» **Data for this task**
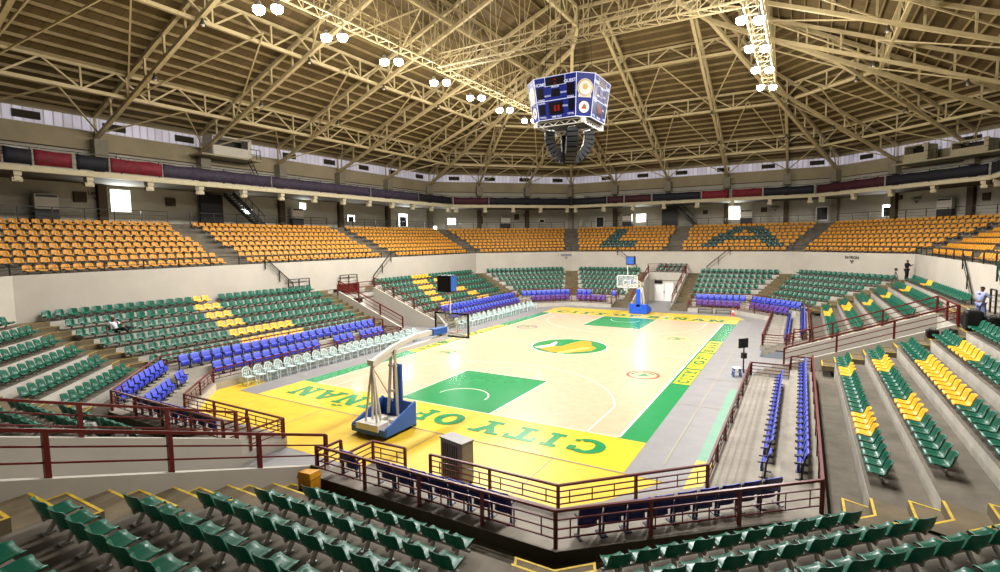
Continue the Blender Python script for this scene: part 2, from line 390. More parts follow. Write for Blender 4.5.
def tz(f): return TZ+LIFT.get(f, 0)
def prof_for(f):
    prof = []
    for i in range(TR):
        d = T0+TD*i; z = tz(f)+TH*i
        prof += [(d, z-TH if i else .5), (d, z)]
    prof.append((10.1, tz(f)+TH*5))
    return prof, ([1, 0]*6)[:len(prof)-1]
for f in ORDER:
    prof, pm = prof_for(f)
    for s0, s1 in segs(f):
        p0 = None if s0 is None else PE[f]; p1 = None if s1 is None else -PE[f]
        mb = MB(); pa, pb_ = pit_prof('N' if f == 'RN' else f), pit_prof('N' if f == 'LN' else f)
        if f in ('RN', 'LN'):       # the corner pieces taper between the pit depths of their neighbours
            for i in range(len(pa)-1):
                (d0, z0), (d1, z1), (d2, z2), (d3, z3) = pa[i], pb_[i], pb_[i+1], pa[i+1]
                mb.poly([pos(f, -half(f, d0), d0, z0), pos(f, half(f, d1), d1, z1), pos(f, half(f, d2), d2, z2), pos(f, -half(f, d3), d3, z3)], PITM[i])
        else: ringstrip(mb, f, pit_prof(f), p0, p1, PITM)
        if s0 is not None or s1 is not None:
            s = p0 if p0 is not None else p1
            mb.poly([pos(f, s, d_, z_) for d_, z_ in pit_prof(f)[:5]]+[pos(f, s, pit_prof(f)[4][0], 0)], 1)
        struct(mb.build('pit_floor', ['pit', 'riser', 'slab_edge', 'tread']), 'raised concrete floor of the courtside chair pit')
        if f in 'RLF' and f in TUN:
            sg = 1 if s0 is not None else -1; st = [(.15,0),(.15,.17),(.5,.17),(.5,.34),(.85,.34),(.85,.5),(T0,.5)]
            sm = MB(); ringstrip(sm, f, st, *sorted((sg*TW, sg*PE[f])), [1,0,1,0,1,0]); struct(sm.build('aisle_floor', ['tread', 'stepbrown']), 'lowest steps beside a tunnel mouth')
        mb = MB(); ringstrip(mb, f, prof, s0, s1, pm)
        if f in TUN:
            s = s0 if s0 is not None else s1
            sg = 1 if s > 0 else -1
            # tunnel side wall with a sloping top, 0.16 thick
            W1 = [(1.3,0),(9.6,0),(9.6,2.75),(8.2,3.2),(1.4,.62),(1.3,.5)] if f != 'N' else [(1.7,0),(10.1,0),(10.1,3.85),(1.8,.95),(1.7,.85)]
            a = [pos(f, s, d, z) for d, z in W1]; b = [pos(f, s-sg*.16, d, z) for d, z in W1]
            mb.poly(a, 2); mb.poly(b, 2)
            for i in range(len(W1)):
                j = (i+1) % len(W1); mb.poly([a[i], a[j], b[j], b[i]], 2 if W1[i][1]*W1[j][1] == 0 or i in (1,) else 1)
        struct(mb.build('terrace_floor', ['tread', 'riser', 'whitewall']), 'stepped concrete terrace of the lower stand')
    if f in TUN:   # roof of the tunnel carrying the two top rows, and the end wall
        mb = MB()
        if f != 'N':
            e = .55 if f == 'F' else LIFT.get(f, 0)
            ringstrip(mb, f, [(8.2,2.45),(8.2,2.8+e),(9.4,2.8+e),(9.4,3.2+e),(10.1,3.2+e)], -TW, TW, [1,0,1,0])
            ringstrip(mb, f, [(8.2,2.45),(9.6,2.45)], -TW, TW, [1])
        else: ringstrip(mb, f, [(10.1,0),(10.1,2.9)], -TW, TW, [2])
        ringstrip(mb, f, [(8.3,0),(8.3,2.45)], -TW, TW, [2])
        struct(mb.build('tunnel_wall', ['tread', 'riser', 'whitewall']), 'white end wall of the players tunnel')
        dr = thing('door_1', None, None, pos(f, .25, 8.22, 0), rotz(f)); del_ = [k for k in ('label', 'category') if k in dr.keys()]
        dr['kind'] = 'structure'
        mb = MB(); mb.box((-.52,0,1.05), (1.0,.06,2.1)); mb.box((.52,0,1.05), (1.0,.06,2.1)); bevel(mb.build('door_leaf', 'white', dr))
        mb = MB(); mb.box((-1.1,0,1.08), (.1,.1,2.2)); mb.box((1.1,0,1.08), (.1,.1,2.2)); mb.box((0,0,2.17), (2.3,.1,.1)); mb.build('door_frame', 'offwhite', dr)
        mb = MB(); mb.box((-.06,-.06,1.05), (.03,.05,.3)); mb.box((.06,-.06,1.05), (.03,.05,.3)); mb.build('handle', 'metal', dr)
        sg_ = thing('hanging_sign', {'F': 'black sign box hanging in the mouth of the tunnel behind the far hoop', 'R': 'black sign box over the tunnel beside the television stand', 'L': 'black sign box over the tunnel behind the white plastic chairs', 'N': 'black sign box over the tunnel beside the orange bin'}[f], 'sign', pos(f, .9 if f == 'F' else 0, 8.1, 2.35), rotz(f))
        mb = MB(); mb.box((0,0,-.15), (.9,.12,.32)); mb.build('sign_box', 'black', sg_)
        mb = MB(); mb.beam((-.3,0,0),(-.3,0,.3),.03); mb.beam((.3,0,0),(.3,0,.3),.03); mb.beam((-.3,0,.02),(.3,0,.02),.03); mb.build('bracket', 'darkgrey', sg_)
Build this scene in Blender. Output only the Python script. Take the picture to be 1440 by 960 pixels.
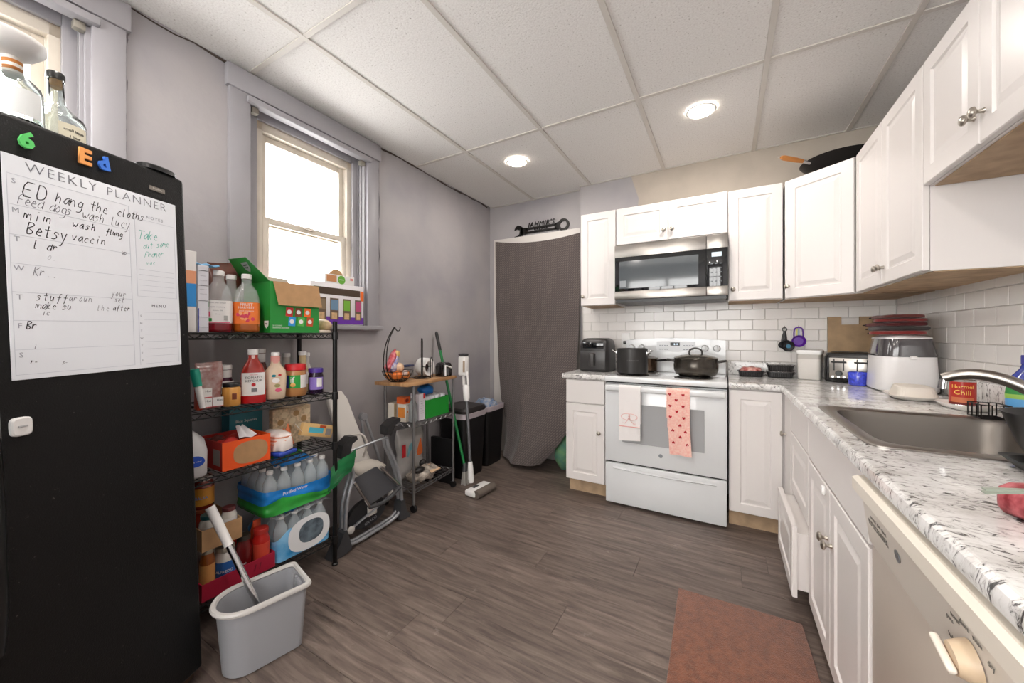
import bpy, bmesh, math, random
from mathutils import Vector, Matrix, Euler
random.seed(7)
for o in list(bpy.data.objects): bpy.data.objects.remove(o, do_unlink=True)
scene = bpy.context.scene
COL = scene.collection
PI = math.pi

# ------------------------------------------------------------------ camera, world, light, exposure
cd = bpy.data.cameras.new('camera'); cam = bpy.data.objects.new('camera', cd); COL.objects.link(cam)
cam.location = (0.75, -2.65, 1.206)
cam.rotation_euler = (PI/2, 0, 0.5208)
cd.sensor_width = 36; cd.lens = 523/1440*36
cd.shift_y = -9/1440
cd.clip_start = 0.02
scene.camera = cam
scene.view_settings.view_transform = 'Standard'
scene.view_settings.look = 'None'
scene.view_settings.gamma = 1
scene.view_settings.use_curve_mapping = False
scene.view_settings.exposure = 0.70
world = bpy.data.worlds.new('sky'); scene.world = world; world.use_nodes = True
bg = world.node_tree.nodes['Background']
bg.inputs['Color'].default_value = (1.0, 0.985, 0.965, 1)
bg.inputs['Strength'].default_value = 6.0
LAMP_W = 5.0          # each recessed ceiling lamp, added ones too
LAMP_COL = (1.0, 0.93, 0.87)

# ------------------------------------------------------------------ helpers
def lin(h):
    h = h.lstrip('#'); r = []
    for i in (0, 2, 4):
        c = int(h[i:i+2], 16)/255
        r.append(c/12.92 if c <= .04045 else ((c+.055)/1.055)**2.4)
    return tuple(r)
MATS = {}
def M(name, hx='#cccccc', rough=.5, metal=0, bump=None, var=None, trans=0, spec=None, emit=None, alpha=None, sheen=0, coat=0, ior=None):
    """procedural material: bump=(scale,strength), var=(scale,amount[,hex2])"""
    if name in MATS: return MATS[name]
    m = bpy.data.materials.new(name); m.use_nodes = True; MATS[name] = m
    nt = m.node_tree; b = nt.nodes['Principled BSDF']; c = lin(hx)
    b.inputs['Base Color'].default_value = (*c, 1); b.inputs['Roughness'].default_value = rough; b.inputs['Metallic'].default_value = metal
    if trans: b.inputs['Transmission Weight'].default_value = trans
    if ior: b.inputs['IOR'].default_value = ior
    if spec is not None: b.inputs['Specular IOR Level'].default_value = spec
    if sheen: b.inputs['Sheen Weight'].default_value = sheen
    if coat: b.inputs['Coat Weight'].default_value = coat
    if alpha is not None: b.inputs['Alpha'].default_value = alpha
    if emit: b.inputs['Emission Color'].default_value = (*lin(emit[0]), 1); b.inputs['Emission Strength'].default_value = emit[1]
    if bump or var:
        tc = nt.nodes.new('ShaderNodeTexCoord')
    if var:
        n = nt.nodes.new('ShaderNodeTexNoise'); n.inputs['Scale'].default_value = var[0]; n.inputs['Detail'].default_value = 6
        nt.links.new(tc.outputs['Object'], n.inputs['Vector'])
        mx = nt.nodes.new('ShaderNodeMix'); mx.data_type = 'RGBA'
        mr = nt.nodes.new('ShaderNodeMapRange'); mr.inputs[1].default_value = .35; mr.inputs[2].default_value = .65
        nt.links.new(n.outputs['Fac'], mr.inputs[0]); nt.links.new(mr.outputs[0], mx.inputs[0])
        k = var[1]
        c1 = lin(var[2]) if len(var) > 2 else tuple(x*(1-k) for x in c)
        mx.inputs[6].default_value = (*c1, 1); mx.inputs[7].default_value = (*c, 1) if len(var) > 2 else (*[min(1, x*(1+k)) for x in c], 1)
        nt.links.new(mx.outputs[2], b.inputs['Base Color'])
    if bump:
        n2 = nt.nodes.new('ShaderNodeTexNoise'); n2.inputs['Scale'].default_value = bump[0]; n2.inputs['Detail'].default_value = 4
        nt.links.new(tc.outputs['Object'], n2.inputs['Vector'])
        bp = nt.nodes.new('ShaderNodeBump'); bp.inputs['Strength'].default_value = bump[1]; bp.inputs['Distance'].default_value = .004
        nt.links.new(n2.outputs['Fac'], bp.inputs['Height']); nt.links.new(bp.outputs['Normal'], b.inputs['Normal'])
    return m
def nodes_of(m): return m.node_tree, m.node_tree.nodes['Principled BSDF']
def N(nt, t, **kw):
    n = nt.nodes.new(t)
    for k, v in kw.items(): setattr(n, k, v)
    return n
def ramp(nt, stops):
    r = N(nt, 'ShaderNodeValToRGB'); e = r.color_ramp.elements
    e[0].position, e[0].color = stops[0][0], (*lin(stops[0][1]), 1)
    e[1].position, e[1].color = stops[-1][0], (*lin(stops[-1][1]), 1)
    for p, h in stops[1:-1]:
        x = e.new(p); x.color = (*lin(h), 1)
    return r

class MB:
    def __init__(s): s.v = []; s.f = []; s.mi = []; s.cur = 0
    def add(s, vs, fs):
        o = len(s.v); s.v += [tuple(x) for x in vs]; s.f += [tuple(i+o for i in f) for f in fs]; s.mi += [s.cur]*len(fs); return s
    def xf(s, m, start=0):
        for i in range(start, len(s.v)): s.v[i] = tuple(m @ Vector(s.v[i]))
        return s
    def box(s, x0, x1, y0, y1, z0, z1):
        return s.add([(x0,y0,z0),(x1,y0,z0),(x1,y1,z0),(x0,y1,z0),(x0,y0,z1),(x1,y0,z1),(x1,y1,z1),(x0,y1,z1)],
                     [(3,2,1,0),(4,5,6,7),(0,1,5,4),(1,2,6,5),(2,3,7,6),(3,0,4,7)])
    def rbox(s, x0, x1, y0, y1, z0, z1, r=.005, seg=2):
        bm = bmesh.new(); bmesh.ops.create_cube(bm, size=1)
        for v in bm.verts:
            v.co = ((x0+x1)/2+v.co.x*(x1-x0), (y0+y1)/2+v.co.y*(y1-y0), (z0+z1)/2+v.co.z*(z1-z0))
        r = min(r, .49*min(abs(x1-x0), abs(y1-y0), abs(z1-z0)))
        bmesh.ops.bevel(bm, geom=list(bm.edges), offset=r, segments=seg, affect='EDGES', profile=.5, clamp_overlap=True)
        bmesh.ops.recalc_face_normals(bm, faces=bm.faces)
        bm.verts.index_update()
        vs = [tuple(v.co) for v in bm.verts]; fs = [tuple(v.index for v in f.verts) for f in bm.faces]; bm.free()
        return s.add(vs, fs)
    def tube(s, pts, r, n=8, closed=False, caps=True):
        pts = [Vector(p) for p in pts]; L = len(pts); rr = r if isinstance(r, (list, tuple)) else [r]*L
        vs = []; fs = []; prev = None
        for i, p in enumerate(pts):
            a = pts[i-1] if (i > 0 or closed) else p; b = pts[(i+1) % L] if (i < L-1 or closed) else p
            t = (b-a); t = t.normalized() if t.length > 1e-9 else Vector((0,0,1))
            if prev is None:
                u = t.cross(Vector((0,0,1)));
                if u.length < 1e-3: u = t.cross(Vector((0,1,0)))
            else: u = prev - t*prev.dot(t)
            u.normalize(); prev = u; w = t.cross(u)
            for k in range(n):
                a_ = 2*PI*k/n; vs.append(p + (u*math.cos(a_)+w*math.sin(a_))*rr[i])
        for i in range(L if closed else L-1):
            j = (i+1) % L
            for k in range(n):
                k2 = (k+1) % n; fs.append((i*n+k, j*n+k, j*n+k2, i*n+k2))
        if caps and not closed:
            fs.append(tuple(range(n))); fs.append(tuple(reversed(range((L-1)*n, L*n))))
        fs = [tuple(reversed(f)) for f in fs]
        return s.add(vs, fs)
    def cyl(s, p0, p1, r, r1=None, n=16): return s.tube([p0, p1], [r, r if r1 is None else r1], n)
    def lathe(s, prof, c=(0,0,0), n=24, sx=1, sy=1, a0=0, a1=2*PI):
        full = abs(a1-a0-2*PI) < 1e-6; m = n if full else n+1; vs = []; fs = []
        for r, z in prof:
            for k in range(m):
                a = a0+(a1-a0)*k/n; vs.append((c[0]+r*sx*math.cos(a), c[1]+r*sy*math.sin(a), c[2]+z))
        for i in range(len(prof)-1):
            for k in range(n):
                k2 = (k+1) % m
                fs.append((i*m+k, i*m+k2, (i+1)*m+k2, (i+1)*m+k))
        if full:
            if prof[0][0] > 1e-6: fs.append(tuple(reversed(range(m))))
            if prof[-1][0] > 1e-6: fs.append(tuple(range((len(prof)-1)*m, len(prof)*m)))
        return s.add(vs, fs)
    def loft(s, secs, n=28, cap0=True, cap1=True):
        """secs: (cx,cy,z,hx,hy,e) superellipse sections"""
        vs = []; fs = []
        for cx, cy, z, hx, hy, e in secs:
            for k in range(n):
                a = 2*PI*k/n; c, d = math.cos(a), math.sin(a)
                vs.append((cx+hx*math.copysign(abs(c)**(2/e), c), cy+hy*math.copysign(abs(d)**(2/e), d), z))
        for i in range(len(secs)-1):
            for k in range(n):
                k2 = (k+1) % n; fs.append((i*n+k, i*n+k2, (i+1)*n+k2, (i+1)*n+k))
        if cap0: fs.append(tuple(reversed(range(n))))
        if cap1: fs.append(tuple(range((len(secs)-1)*n, len(secs)*n)))
        return s.add(vs, fs)
    def prism(s, poly, d0, d1, ax='y'):
        """polygon in the two other axes, extruded along ax from d0 to d1"""
        n = len(poly)
        def P(a, b, d): return {'x': (d,a,b), 'y': (a,d,b), 'z': (a,b,d)}[ax]
        vs = [P(a,b,d0) for a,b in poly]+[P(a,b,d1) for a,b in poly]
        fs = [tuple(range(n)), tuple(reversed(range(n, 2*n)))]+[(i, i+n, (i+1)%n+n, (i+1)%n) for i in range(n)]
        o = len(s.v); s.add(vs, fs); return s
    def sheet(s, fn, nu, nv, th=0):
        g = [[Vector(fn(i/nu, j/nv)) for i in range(nu+1)] for j in range(nv+1)]
        W = nu+1; vs = [p for r in g for p in r]
        fs = [(j*W+i, j*W+i+1, (j+1)*W+i+1, (j+1)*W+i) for j in range(nv) for i in range(nu)]
        if th:
            ns = []
            for j in range(nv+1):
                for i in range(nu+1):
                    du = g[j][min(i+1,nu)]-g[j][max(i-1,0)]; dv = g[min(j+1,nv)][i]-g[max(j-1,0)][i]
                    q = du.cross(dv); ns.append(q.normalized() if q.length > 1e-12 else Vector((0,0,1)))
            o = len(vs); vs = vs+[p-q*th for p, q in zip(vs, ns)]
            f2 = [tuple(reversed([k+o for k in f])) for f in fs]
            rim = [(i) for i in range(W)]+[j*W+nu for j in range(1, nv+1)]+[nv*W+i for i in range(nu-1, -1, -1)]+[j*W for j in range(nv-1, 0, -1)]
            L = len(rim); f3 = [(rim[(k+1)%L], rim[k], rim[k]+o, rim[(k+1)%L]+o) for k in range(L)]
            fs = fs+f2+f3
        return s.add(vs, fs)
    def ball(s, c, rx, ry=None, rz=None, n=14, m=8):
        ry = rx if ry is None else ry; rz = rx if rz is None else rz
        prof = [(max(1e-7, math.sin(PI*i/m)), -math.cos(PI*i/m)) for i in range(m+1)]
        vs = []; fs = []
        for r, z in prof:
            for k in range(n): vs.append((c[0]+rx*r*math.cos(2*PI*k/n), c[1]+ry*r*math.sin(2*PI*k/n), c[2]+rz*z))
        for i in range(m):
            for k in range(n): fs.append((i*n+k, i*n+(k+1)%n, (i+1)*n+(k+1)%n, (i+1)*n+k))
        return s.add(vs, fs)
    def mesh(s, name):
        me = bpy.data.meshes.new(name); me.from_pydata(s.v, [], s.f); me.update(); return me
    def build(s, name, mat, parent=None, smooth=35, label=None, loc=None, rot=None):
        me = s.mesh(name)
        mats = mat if isinstance(mat, (list, tuple)) else [mat]
        for x in mats: me.materials.append(x)
        if len(mats) > 1:
            for p, i in zip(me.polygons, s.mi): p.material_index = i
        if smooth:
            for p in me.polygons: p.use_smooth = True
            me.set_sharp_from_angle(angle=math.radians(smooth))
        return put(name, me, parent, label, loc, rot)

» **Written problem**
Using the data above, extract exactly the lines from the one containing "Build this scene" through the one containing "LAMP_COL = (1.0, 0.93, 0.87)". Pictures are left out.

» **Solved exercise**
Build this scene in Blender. Output only the Python script. Take the picture to be 1440 by 960 pixels.
import bpy, bmesh, math, random
from mathutils import Vector, Matrix, Euler
random.seed(7)
for o in list(bpy.data.objects): bpy.data.objects.remove(o, do_unlink=True)
scene = bpy.context.scene
COL = scene.collection
PI = math.pi

# ------------------------------------------------------------------ camera, world, light, exposure
cd = bpy.data.cameras.new('camera'); cam = bpy.data.objects.new('camera', cd); COL.objects.link(cam)
cam.location = (0.75, -2.65, 1.206)
cam.rotation_euler = (PI/2, 0, 0.5208)
cd.sensor_width = 36; cd.lens = 523/1440*36
cd.shift_y = -9/1440
cd.clip_start = 0.02
scene.camera = cam
scene.view_settings.view_transform = 'Standard'
scene.view_settings.look = 'None'
scene.view_settings.gamma = 1
scene.view_settings.use_curve_mapping = False
scene.view_settings.exposure = 0.70
world = bpy.data.worlds.new('sky'); scene.world = world; world.use_nodes = True
bg = world.node_tree.nodes['Background']
bg.inputs['Color'].default_value = (1.0, 0.985, 0.965, 1)
bg.inputs['Strength'].default_value = 6.0
LAMP_W = 5.0          # each recessed ceiling lamp, added ones too
LAMP_COL = (1.0, 0.93, 0.87)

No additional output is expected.